Task directions> Transcribe the data that follows precisely, omitting nothing.

Available data>
────────────────────────────────────────

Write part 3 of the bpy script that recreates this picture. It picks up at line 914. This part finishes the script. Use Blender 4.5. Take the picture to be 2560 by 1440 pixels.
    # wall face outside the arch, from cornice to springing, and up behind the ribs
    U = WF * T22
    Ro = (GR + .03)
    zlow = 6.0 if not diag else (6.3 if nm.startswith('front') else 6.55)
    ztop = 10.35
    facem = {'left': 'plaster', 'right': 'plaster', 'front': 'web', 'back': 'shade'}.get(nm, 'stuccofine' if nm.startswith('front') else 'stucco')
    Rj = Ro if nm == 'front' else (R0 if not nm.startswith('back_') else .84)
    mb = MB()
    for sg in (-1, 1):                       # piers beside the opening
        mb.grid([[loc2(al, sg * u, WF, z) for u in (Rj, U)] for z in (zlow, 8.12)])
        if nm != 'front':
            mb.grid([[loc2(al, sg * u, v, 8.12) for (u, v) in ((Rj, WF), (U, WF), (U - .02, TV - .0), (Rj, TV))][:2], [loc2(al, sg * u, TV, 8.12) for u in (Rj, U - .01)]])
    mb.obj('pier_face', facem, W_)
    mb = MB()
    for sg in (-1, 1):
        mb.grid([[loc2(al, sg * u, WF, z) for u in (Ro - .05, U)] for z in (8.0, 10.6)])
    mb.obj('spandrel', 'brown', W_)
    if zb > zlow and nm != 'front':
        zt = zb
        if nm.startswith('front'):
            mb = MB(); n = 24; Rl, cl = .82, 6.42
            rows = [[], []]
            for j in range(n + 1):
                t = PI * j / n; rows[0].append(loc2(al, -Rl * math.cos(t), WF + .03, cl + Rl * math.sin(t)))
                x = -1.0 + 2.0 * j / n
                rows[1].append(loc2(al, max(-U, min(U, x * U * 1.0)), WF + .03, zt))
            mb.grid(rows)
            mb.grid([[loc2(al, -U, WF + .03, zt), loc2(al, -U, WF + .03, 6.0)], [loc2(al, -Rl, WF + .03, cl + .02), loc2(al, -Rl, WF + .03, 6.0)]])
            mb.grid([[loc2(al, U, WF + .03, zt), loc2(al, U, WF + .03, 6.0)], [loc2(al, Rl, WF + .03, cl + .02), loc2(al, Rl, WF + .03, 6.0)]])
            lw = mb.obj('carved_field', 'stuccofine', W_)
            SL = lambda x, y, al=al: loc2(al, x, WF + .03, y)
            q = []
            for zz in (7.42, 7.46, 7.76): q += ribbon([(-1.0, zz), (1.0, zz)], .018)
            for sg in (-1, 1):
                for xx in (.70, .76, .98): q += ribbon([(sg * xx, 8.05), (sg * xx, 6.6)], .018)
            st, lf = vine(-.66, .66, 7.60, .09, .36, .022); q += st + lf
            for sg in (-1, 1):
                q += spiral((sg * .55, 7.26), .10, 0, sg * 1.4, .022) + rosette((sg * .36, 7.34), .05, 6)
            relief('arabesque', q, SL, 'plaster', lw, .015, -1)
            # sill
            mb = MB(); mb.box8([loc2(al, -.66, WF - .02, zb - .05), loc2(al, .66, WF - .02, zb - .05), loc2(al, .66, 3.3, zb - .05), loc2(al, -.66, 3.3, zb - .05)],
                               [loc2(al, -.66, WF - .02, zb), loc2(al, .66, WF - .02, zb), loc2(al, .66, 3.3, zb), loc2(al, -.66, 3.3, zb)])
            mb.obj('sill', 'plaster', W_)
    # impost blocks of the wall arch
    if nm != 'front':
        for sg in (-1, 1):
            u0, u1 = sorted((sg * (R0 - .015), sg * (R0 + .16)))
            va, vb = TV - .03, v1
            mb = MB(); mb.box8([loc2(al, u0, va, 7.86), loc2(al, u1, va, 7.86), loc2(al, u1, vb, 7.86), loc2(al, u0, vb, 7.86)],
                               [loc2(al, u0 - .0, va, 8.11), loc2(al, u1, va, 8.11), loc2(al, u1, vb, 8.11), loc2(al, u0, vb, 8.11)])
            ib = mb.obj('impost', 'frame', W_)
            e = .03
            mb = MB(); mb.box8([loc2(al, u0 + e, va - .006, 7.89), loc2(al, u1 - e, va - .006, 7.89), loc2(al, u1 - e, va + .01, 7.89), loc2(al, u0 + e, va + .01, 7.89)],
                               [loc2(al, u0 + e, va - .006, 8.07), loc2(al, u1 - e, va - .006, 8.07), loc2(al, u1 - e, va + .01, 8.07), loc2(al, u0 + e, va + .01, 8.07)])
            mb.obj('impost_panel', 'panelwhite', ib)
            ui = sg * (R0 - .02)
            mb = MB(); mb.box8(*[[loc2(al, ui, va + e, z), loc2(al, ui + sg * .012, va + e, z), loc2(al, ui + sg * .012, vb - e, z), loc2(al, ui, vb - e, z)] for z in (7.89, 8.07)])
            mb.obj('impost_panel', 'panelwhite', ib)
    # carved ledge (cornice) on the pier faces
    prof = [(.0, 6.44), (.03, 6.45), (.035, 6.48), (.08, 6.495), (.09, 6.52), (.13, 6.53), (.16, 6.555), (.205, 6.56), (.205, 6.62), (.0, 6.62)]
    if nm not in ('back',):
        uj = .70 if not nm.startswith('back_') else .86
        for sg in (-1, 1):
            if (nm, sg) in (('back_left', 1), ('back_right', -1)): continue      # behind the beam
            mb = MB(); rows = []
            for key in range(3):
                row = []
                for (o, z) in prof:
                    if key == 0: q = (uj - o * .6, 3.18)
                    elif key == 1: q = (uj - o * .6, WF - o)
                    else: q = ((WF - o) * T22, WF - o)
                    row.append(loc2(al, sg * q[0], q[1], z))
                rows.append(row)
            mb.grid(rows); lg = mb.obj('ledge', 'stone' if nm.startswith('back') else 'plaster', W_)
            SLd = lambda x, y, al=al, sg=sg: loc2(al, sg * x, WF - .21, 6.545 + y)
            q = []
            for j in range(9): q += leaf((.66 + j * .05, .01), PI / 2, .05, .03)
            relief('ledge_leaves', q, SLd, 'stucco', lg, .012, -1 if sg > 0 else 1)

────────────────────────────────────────

Solution for this task>
Write part 3 of the bpy script that recreates this picture. It picks up at line 914. This part finishes the script. Use Blender 4.5. Take the picture to be 2560 by 1440 pixels.
    # wall face outside the arch, from cornice to springing, and up behind the ribs
    U = WF * T22
    Ro = (GR + .03)
    zlow = 6.0 if not diag else (6.3 if nm.startswith('front') else 6.55)
    ztop = 10.35
    facem = {'left': 'plaster', 'right': 'plaster', 'front': 'web', 'back': 'shade'}.get(nm, 'stuccofine' if nm.startswith('front') else 'stucco')
    Rj = Ro if nm == 'front' else (R0 if not nm.startswith('back_') else .84)
    mb = MB()
    for sg in (-1, 1):                       # piers beside the opening
        mb.grid([[loc2(al, sg * u, WF, z) for u in (Rj, U)] for z in (zlow, 8.12)])
        if nm != 'front':
            mb.grid([[loc2(al, sg * u, v, 8.12) for (u, v) in ((Rj, WF), (U, WF), (U - .02, TV - .0), (Rj, TV))][:2], [loc2(al, sg * u, TV, 8.12) for u in (Rj, U - .01)]])
    mb.obj('pier_face', facem, W_)
    mb = MB()
    for sg in (-1, 1):
        mb.grid([[loc2(al, sg * u, WF, z) for u in (Ro - .05, U)] for z in (8.0, 10.6)])
    mb.obj('spandrel', 'brown', W_)
    if zb > zlow and nm != 'front':
        zt = zb
        if nm.startswith('front'):
            mb = MB(); n = 24; Rl, cl = .82, 6.42
            rows = [[], []]
            for j in range(n + 1):
                t = PI * j / n; rows[0].append(loc2(al, -Rl * math.cos(t), WF + .03, cl + Rl * math.sin(t)))
                x = -1.0 + 2.0 * j / n
                rows[1].append(loc2(al, max(-U, min(U, x * U * 1.0)), WF + .03, zt))
            mb.grid(rows)
            mb.grid([[loc2(al, -U, WF + .03, zt), loc2(al, -U, WF + .03, 6.0)], [loc2(al, -Rl, WF + .03, cl + .02), loc2(al, -Rl, WF + .03, 6.0)]])
            mb.grid([[loc2(al, U, WF + .03, zt), loc2(al, U, WF + .03, 6.0)], [loc2(al, Rl, WF + .03, cl + .02), loc2(al, Rl, WF + .03, 6.0)]])
            lw = mb.obj('carved_field', 'stuccofine', W_)
            SL = lambda x, y, al=al: loc2(al, x, WF + .03, y)
            q = []
            for zz in (7.42, 7.46, 7.76): q += ribbon([(-1.0, zz), (1.0, zz)], .018)
            for sg in (-1, 1):
                for xx in (.70, .76, .98): q += ribbon([(sg * xx, 8.05), (sg * xx, 6.6)], .018)
            st, lf = vine(-.66, .66, 7.60, .09, .36, .022); q += st + lf
            for sg in (-1, 1):
                q += spiral((sg * .55, 7.26), .10, 0, sg * 1.4, .022) + rosette((sg * .36, 7.34), .05, 6)
            relief('arabesque', q, SL, 'plaster', lw, .015, -1)
            # sill
            mb = MB(); mb.box8([loc2(al, -.66, WF - .02, zb - .05), loc2(al, .66, WF - .02, zb - .05), loc2(al, .66, 3.3, zb - .05), loc2(al, -.66, 3.3, zb - .05)],
                               [loc2(al, -.66, WF - .02, zb), loc2(al, .66, WF - .02, zb), loc2(al, .66, 3.3, zb), loc2(al, -.66, 3.3, zb)])
            mb.obj('sill', 'plaster', W_)
    # impost blocks of the wall arch
    if nm != 'front':
        for sg in (-1, 1):
            u0, u1 = sorted((sg * (R0 - .015), sg * (R0 + .16)))
            va, vb = TV - .03, v1
            mb = MB(); mb.box8([loc2(al, u0, va, 7.86), loc2(al, u1, va, 7.86), loc2(al, u1, vb, 7.86), loc2(al, u0, vb, 7.86)],
                               [loc2(al, u0 - .0, va, 8.11), loc2(al, u1, va, 8.11), loc2(al, u1, vb, 8.11), loc2(al, u0, vb, 8.11)])
            ib = mb.obj('impost', 'frame', W_)
            e = .03
            mb = MB(); mb.box8([loc2(al, u0 + e, va - .006, 7.89), loc2(al, u1 - e, va - .006, 7.89), loc2(al, u1 - e, va + .01, 7.89), loc2(al, u0 + e, va + .01, 7.89)],
                               [loc2(al, u0 + e, va - .006, 8.07), loc2(al, u1 - e, va - .006, 8.07), loc2(al, u1 - e, va + .01, 8.07), loc2(al, u0 + e, va + .01, 8.07)])
            mb.obj('impost_panel', 'panelwhite', ib)
            ui = sg * (R0 - .02)
            mb = MB(); mb.box8(*[[loc2(al, ui, va + e, z), loc2(al, ui + sg * .012, va + e, z), loc2(al, ui + sg * .012, vb - e, z), loc2(al, ui, vb - e, z)] for z in (7.89, 8.07)])
            mb.obj('impost_panel', 'panelwhite', ib)
    # carved ledge (cornice) on the pier faces
    prof = [(.0, 6.44), (.03, 6.45), (.035, 6.48), (.08, 6.495), (.09, 6.52), (.13, 6.53), (.16, 6.555), (.205, 6.56), (.205, 6.62), (.0, 6.62)]
    if nm not in ('back',):
        uj = .70 if not nm.startswith('back_') else .86
        for sg in (-1, 1):
            if (nm, sg) in (('back_left', 1), ('back_right', -1)): continue      # behind the beam
            mb = MB(); rows = []
            for key in range(3):
                row = []
                for (o, z) in prof:
                    if key == 0: q = (uj - o * .6, 3.18)
                    elif key == 1: q = (uj - o * .6, WF - o)
                    else: q = ((WF - o) * T22, WF - o)
                    row.append(loc2(al, sg * q[0], q[1], z))
                rows.append(row)
            mb.grid(rows); lg = mb.obj('ledge', 'stone' if nm.startswith('back') else 'plaster', W_)
            SLd = lambda x, y, al=al, sg=sg: loc2(al, sg * x, WF - .21, 6.545 + y)
            q = []
            for j in range(9): q += leaf((.66 + j * .05, .01), PI / 2, .05, .03)
            relief('ledge_leaves', q, SLd, 'stucco', lg, .012, -1 if sg > 0 else 1)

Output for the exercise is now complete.